Q: Was UDF it the most supported party?

A: That is the ANC it was followed mostly by the youth

Q: Since life has changed in iNanda do you still enjoy living here?

A: as I’m still in Mshayazafe I enjoy being here, 100% (talks to the crowd making noise) I really love this place just the things that are happening here for example we experience floods and we lose our bridges, as you can see there are things that we should be getting as a community but we don’t we don’t get any development we don’t know who should bring development to us even our ward councillor does not bring anything to us. We are IFP but we are led by an ANC councillor which means we are governing ourselves in Mshayazafe but we do talk to our councillor as I speak for the whole community. We told him we need bridges because they are for the benefit of the whole community not for Michael Msomi as an individual. The councillor tries to meet with the chairman of this community but the chairman keeps ignoring the councillor

Q: As the community of Mshayazafe , since there are places like Ohlange, The Ghandi settlement and others does the community see themselves as belonging to those sites?

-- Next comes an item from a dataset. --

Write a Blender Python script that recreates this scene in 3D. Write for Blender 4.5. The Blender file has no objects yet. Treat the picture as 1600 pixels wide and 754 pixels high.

A: I don’t understand you now can you please talk about Mshayazafe and not other places. Is not that you are in Mshayazafe? So please talk about what the people in Mshayazafe said. If you involve other places that will cause us problems.

 

N.B: This interview had to be cut off, because the interviewee and his friends pointed out that the questions relate to ANC related sites. The interviewee is an IFP supporter and did not want to answer further questions.